Pick out each line containing the string "scene".

Raw data
-- Begin --

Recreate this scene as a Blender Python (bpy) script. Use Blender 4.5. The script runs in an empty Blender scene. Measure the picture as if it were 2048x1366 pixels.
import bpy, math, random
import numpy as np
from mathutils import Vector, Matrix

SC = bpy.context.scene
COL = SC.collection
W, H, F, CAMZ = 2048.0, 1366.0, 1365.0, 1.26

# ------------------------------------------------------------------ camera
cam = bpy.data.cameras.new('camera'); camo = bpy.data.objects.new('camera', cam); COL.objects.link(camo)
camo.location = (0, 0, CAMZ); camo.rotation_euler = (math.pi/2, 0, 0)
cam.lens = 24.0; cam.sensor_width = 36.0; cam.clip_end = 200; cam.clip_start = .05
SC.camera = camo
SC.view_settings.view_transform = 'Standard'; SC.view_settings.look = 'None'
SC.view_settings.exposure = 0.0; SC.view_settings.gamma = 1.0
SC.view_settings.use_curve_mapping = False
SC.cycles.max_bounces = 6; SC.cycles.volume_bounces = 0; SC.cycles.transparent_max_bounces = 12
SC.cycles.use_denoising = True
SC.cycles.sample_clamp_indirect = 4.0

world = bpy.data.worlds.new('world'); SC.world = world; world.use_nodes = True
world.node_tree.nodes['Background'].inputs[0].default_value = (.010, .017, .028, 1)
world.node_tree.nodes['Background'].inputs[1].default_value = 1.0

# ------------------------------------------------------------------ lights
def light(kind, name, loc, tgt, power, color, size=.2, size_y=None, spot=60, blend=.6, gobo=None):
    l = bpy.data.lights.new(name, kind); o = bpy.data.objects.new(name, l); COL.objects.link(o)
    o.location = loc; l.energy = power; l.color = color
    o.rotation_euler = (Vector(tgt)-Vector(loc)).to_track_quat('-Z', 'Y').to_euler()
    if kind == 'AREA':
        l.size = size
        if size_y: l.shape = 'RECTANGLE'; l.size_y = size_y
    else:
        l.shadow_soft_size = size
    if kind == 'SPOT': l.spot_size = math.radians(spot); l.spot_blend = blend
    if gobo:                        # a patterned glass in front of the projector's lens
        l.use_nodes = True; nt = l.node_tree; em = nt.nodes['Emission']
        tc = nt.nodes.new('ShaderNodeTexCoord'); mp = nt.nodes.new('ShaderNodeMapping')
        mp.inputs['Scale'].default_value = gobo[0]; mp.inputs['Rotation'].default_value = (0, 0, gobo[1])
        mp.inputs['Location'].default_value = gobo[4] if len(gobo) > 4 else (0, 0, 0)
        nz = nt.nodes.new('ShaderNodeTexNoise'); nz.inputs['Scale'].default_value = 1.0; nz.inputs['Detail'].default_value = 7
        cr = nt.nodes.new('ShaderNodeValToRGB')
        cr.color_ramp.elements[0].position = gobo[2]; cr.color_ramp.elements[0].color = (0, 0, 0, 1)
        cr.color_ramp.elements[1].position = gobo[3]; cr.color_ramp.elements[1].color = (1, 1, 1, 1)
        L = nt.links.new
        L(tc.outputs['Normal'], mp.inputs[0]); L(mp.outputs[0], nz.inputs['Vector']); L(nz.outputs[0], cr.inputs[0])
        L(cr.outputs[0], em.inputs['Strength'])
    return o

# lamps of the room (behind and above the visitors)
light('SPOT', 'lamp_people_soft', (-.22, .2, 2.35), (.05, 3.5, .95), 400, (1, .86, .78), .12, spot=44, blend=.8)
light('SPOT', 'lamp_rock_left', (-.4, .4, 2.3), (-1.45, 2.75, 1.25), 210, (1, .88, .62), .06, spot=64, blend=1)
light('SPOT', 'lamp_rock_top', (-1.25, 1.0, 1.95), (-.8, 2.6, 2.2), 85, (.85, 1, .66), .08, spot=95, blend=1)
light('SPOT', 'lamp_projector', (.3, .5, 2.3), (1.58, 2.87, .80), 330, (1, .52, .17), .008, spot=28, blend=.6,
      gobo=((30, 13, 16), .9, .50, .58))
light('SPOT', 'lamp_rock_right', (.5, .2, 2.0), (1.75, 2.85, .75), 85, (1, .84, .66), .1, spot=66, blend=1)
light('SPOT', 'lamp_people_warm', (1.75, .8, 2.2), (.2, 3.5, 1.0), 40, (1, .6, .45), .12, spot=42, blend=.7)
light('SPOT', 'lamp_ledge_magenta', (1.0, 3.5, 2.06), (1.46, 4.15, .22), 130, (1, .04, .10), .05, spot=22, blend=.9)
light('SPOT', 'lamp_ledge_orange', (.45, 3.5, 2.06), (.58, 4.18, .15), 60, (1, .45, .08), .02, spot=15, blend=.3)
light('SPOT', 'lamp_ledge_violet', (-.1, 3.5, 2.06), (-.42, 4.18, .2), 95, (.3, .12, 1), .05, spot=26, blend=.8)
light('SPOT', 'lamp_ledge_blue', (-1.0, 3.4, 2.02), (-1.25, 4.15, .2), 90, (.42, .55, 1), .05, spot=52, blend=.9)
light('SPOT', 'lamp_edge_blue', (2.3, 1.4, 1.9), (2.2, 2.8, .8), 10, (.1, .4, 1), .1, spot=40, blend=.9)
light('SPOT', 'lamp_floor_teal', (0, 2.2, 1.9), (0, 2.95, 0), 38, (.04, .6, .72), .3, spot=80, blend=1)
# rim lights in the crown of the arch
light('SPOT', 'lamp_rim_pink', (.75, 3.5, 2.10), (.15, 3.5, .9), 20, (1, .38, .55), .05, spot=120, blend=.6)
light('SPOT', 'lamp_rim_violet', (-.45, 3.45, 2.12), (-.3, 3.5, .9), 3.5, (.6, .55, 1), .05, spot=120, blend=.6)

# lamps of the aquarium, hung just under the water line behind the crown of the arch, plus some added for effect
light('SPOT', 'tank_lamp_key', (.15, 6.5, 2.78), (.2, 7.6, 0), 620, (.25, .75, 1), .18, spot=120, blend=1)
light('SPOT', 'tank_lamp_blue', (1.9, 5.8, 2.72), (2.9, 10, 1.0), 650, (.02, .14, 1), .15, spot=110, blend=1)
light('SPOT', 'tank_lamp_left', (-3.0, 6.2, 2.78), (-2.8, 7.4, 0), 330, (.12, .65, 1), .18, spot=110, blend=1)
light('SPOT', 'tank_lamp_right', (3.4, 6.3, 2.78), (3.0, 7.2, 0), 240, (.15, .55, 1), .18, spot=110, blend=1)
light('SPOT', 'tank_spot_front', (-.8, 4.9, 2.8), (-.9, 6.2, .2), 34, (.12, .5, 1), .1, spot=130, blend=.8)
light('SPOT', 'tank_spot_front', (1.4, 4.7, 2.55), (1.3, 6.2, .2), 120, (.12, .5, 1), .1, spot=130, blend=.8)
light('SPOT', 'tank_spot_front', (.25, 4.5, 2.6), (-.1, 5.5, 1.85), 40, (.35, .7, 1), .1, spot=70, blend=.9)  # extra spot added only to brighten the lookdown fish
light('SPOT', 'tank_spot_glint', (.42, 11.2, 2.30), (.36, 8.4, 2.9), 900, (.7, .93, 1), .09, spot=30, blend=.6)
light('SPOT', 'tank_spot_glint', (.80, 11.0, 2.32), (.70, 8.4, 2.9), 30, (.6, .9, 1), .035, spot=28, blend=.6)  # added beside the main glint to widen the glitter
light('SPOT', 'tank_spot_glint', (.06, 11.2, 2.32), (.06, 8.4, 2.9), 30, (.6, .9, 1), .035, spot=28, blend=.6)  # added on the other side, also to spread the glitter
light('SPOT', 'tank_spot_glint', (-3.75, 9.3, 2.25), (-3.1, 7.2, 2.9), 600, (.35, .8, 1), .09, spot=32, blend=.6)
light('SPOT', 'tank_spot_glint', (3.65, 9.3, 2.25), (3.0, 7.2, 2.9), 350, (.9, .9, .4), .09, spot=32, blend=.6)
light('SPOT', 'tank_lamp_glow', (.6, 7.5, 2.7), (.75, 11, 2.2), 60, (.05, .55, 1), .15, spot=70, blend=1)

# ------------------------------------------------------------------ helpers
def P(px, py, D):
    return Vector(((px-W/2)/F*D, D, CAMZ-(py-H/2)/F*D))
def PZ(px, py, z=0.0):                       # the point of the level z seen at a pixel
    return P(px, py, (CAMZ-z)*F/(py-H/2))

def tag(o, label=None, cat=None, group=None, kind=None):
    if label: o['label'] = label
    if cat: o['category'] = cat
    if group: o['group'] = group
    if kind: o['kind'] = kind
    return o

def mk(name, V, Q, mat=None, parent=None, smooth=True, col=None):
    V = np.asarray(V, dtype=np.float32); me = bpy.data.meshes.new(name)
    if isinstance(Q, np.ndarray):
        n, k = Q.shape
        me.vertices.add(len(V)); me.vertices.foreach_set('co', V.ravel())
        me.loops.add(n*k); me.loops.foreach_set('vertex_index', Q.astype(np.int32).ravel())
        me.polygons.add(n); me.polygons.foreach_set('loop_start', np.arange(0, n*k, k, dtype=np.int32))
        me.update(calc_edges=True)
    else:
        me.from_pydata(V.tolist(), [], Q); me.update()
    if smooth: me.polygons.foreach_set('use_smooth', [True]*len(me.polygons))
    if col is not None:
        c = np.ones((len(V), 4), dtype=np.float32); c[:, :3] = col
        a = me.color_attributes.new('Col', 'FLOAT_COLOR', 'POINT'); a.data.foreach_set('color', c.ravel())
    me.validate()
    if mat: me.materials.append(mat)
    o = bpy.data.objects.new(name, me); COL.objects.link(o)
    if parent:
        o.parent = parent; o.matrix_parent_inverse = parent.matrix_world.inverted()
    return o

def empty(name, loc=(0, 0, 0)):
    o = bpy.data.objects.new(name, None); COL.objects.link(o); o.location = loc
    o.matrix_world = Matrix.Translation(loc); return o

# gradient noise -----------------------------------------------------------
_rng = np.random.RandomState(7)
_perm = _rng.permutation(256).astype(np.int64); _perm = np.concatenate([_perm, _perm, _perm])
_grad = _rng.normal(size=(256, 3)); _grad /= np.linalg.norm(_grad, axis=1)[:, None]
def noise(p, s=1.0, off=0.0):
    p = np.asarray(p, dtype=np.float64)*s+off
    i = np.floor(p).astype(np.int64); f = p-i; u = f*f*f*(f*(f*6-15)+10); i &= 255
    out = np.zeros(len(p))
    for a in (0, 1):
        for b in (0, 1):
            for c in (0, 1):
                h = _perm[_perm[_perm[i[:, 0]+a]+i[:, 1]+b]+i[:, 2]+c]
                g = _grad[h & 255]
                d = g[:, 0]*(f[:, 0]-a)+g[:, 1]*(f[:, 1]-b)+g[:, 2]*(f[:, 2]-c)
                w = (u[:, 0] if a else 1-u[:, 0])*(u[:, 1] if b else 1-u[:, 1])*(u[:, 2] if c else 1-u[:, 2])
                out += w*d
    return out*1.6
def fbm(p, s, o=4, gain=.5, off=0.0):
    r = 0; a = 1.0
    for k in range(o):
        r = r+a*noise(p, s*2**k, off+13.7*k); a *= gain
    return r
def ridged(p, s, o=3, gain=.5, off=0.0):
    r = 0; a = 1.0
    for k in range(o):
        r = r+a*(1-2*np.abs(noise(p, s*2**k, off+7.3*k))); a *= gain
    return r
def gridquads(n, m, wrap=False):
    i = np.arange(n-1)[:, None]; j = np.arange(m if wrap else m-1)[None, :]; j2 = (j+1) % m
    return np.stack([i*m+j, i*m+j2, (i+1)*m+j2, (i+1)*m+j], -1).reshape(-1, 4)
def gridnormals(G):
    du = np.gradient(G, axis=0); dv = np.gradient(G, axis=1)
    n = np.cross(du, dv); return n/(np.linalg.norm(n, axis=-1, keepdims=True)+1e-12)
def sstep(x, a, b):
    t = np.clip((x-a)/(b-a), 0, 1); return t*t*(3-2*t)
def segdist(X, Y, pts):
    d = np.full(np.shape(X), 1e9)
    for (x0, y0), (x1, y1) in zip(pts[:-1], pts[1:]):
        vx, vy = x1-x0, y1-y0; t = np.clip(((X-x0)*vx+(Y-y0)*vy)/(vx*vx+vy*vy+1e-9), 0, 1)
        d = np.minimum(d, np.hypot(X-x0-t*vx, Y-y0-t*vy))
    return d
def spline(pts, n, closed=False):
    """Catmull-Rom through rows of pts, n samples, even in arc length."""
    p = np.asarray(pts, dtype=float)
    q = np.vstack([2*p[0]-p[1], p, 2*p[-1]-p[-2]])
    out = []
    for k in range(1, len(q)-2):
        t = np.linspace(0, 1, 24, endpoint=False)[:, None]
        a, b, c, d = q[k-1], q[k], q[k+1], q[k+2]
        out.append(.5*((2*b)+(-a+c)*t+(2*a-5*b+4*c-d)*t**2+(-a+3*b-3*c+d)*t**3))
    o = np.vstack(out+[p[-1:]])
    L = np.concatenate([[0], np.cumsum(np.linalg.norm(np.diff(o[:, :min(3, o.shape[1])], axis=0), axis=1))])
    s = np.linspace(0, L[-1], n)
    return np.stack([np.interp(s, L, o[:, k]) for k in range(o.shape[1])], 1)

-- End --

Finished task
Recreate this scene as a Blender Python (bpy) script. Use Blender 4.5. The script runs in an empty Blender scene. Measure the picture as if it were 2048x1366 pixels.
SC = bpy.context.scene